I am a feminist scholar who writes about my own media work in conjunction with production and scholarly traditions that inform it.  Taking out references to myself in the piece seriously changes the fundamental theoretical, political, ideological and stylistic program of the piece. Not really sure what the best response is…Happy for your advise.

Alex

—–

On Mar 8, 2010, at 2:32 AM, Z wrote:

Dear Alex

Blinding essays so the author cannot be identified is a long-established process in peer-reviewed journals. If you feel you cannot remove references that identify you without compromising the piece, I’m afraid Y cannot accept your essay for peer-review.

Best wishes
Z

——-

From: Alex Juhasz
Sent: 08 March 2010 16:45
To: Z
Subject: Re: Decision on Manuscript ID X

Z:

I will re-send this truly blind, as you request. In the meantime, I an requesting that you bring this matter to your Editorial Team. As a feminist scholar who has looked to (and published in) Y for my entire (nearly twenty-year) career, and has applauded its role in allowing feminist practices and concerns to have a central role in the (re)shaping of the field of Cinema Studies, I am somewhat stymied, or perhaps disappointed, that the “long-established process of peer-review” trumps careful decisions about particular pieces that fall inside and outside these cherished rubrics.
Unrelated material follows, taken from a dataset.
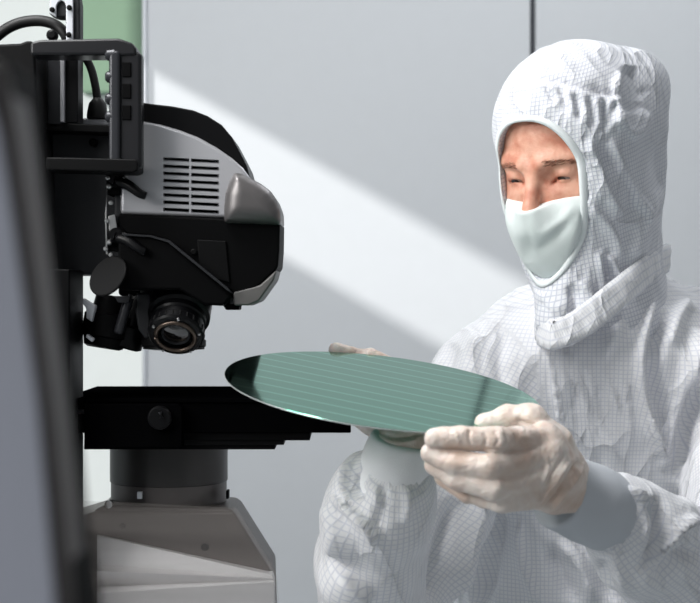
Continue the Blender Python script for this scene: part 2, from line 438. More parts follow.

The challenging of such common-sense institutional practices was once a focus of your journal. I have a long and steady career of writing about my own work in the first person voice and theorizing from this position. I am not alone in such a writing style and method: one theorized by feminists in these very pages over the course of twenty-plus years. In fact, in the 1980s, I published a piece in Y about making AIDS activist videos, where my presence, work, and personal relationships were central to the theoretical meaning(s)of the piece. I do not remember striking references to my videos, or myself when this writing was reviewed. I will continue to insist that by taking the web-site that I discuss (and made) out of this piece in the name of “blind review” you do a greater disservice to the meanings of the piece, which are that real people make the culture they need by looking to past practices, sharing their own experiences, and building communities of conviction. I hope you understand that it is your institutional practices that are of real concern to me. The matter of my piece is pretty incidental.

Alex Juhasz

—–

Dear Alex

I’ll check this out with the editorial board. It does sound as if this piece needs to be seen as is, so please hold off resubmitting another version for now – I’ll just need to run it past them and I’ll get back to you.

Best wishes
Z

——–

09-Mar-2010
Dear Alex

I’ve checked with the editors as requested and in this case they’ll accept your original version of “TEACHING MEDIA PRAXIS”. So, I’m sorry for the inconvenience but please can you upload original version again.